Many moons ago a friend of mine came to me asking if I’d seen a blog called The Strobist and did I fancy coming with him to a meetup he’d seen on Flickr. Little did I know at the time that it was about to change my path completely.
Up until that point I’d been familiar with cameras ever since inheriting an OM2n from a departed relative, finally moving into the modern age with a Nikon F80 some time around 2000-2001, just before digital really started to get moving. I was a typical hobby shooter, lots of cats, dubious landscapes, some macros but never, ever people. Around about 2004 I bought into Digital with a Fuji S2 pro and SB-28 flashgun and continued to harass the local felines with photos, shooting holidays, birds and whatnot but again, never people.

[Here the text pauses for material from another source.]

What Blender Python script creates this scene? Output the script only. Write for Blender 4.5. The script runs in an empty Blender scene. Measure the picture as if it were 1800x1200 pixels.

A couple of years pass and this offer from my friend comes in, so off we pop to meet up with a bunch of like-minded strangers off the internet. Surprisingly, that seems to work out for me better than you’d imagine more times than not, and so we rock up with our SLRs and lonely looking flashguns, ready to borrow kit if needed and without the faintest clue what we’re doing.
Fast forward maybe another 7 years, and I look back at that as the pivoting moment when I started to take photography seriously and, crucially, started shooting people too. This time out I’m responsible for organising the training day, offering help and assistance and guiding another friend of mine through his first foray with an off camera flash. It’s not quite Luke and Yoda, but it’s encouraging to look back and be able to see some progress.
It’s also refreshing to return to your roots and remember what it’s like to get results with the minimum possible gear, without the safety nets of tethered laptops and giant studio flashes that forgive minor transgressions and let you shoot blindfolded.
Here’s a before and after of my assistant Doug looking frankly dapper as hell, in a back storage room of a local pole studio, in a before and after from LR to PS, and then the retouch in PS to make it look a little less like a storage closet!


You can see the basic corrections in Lightroom are applied, but no attempt is made to correct for dust and imperfections as it’s simply too tedious to do in LR, and Photoshop is a much better suited tool for it. The final image sees some more highlight work done on the suit, as well as a floor cleanup and removal of the distracting background elements.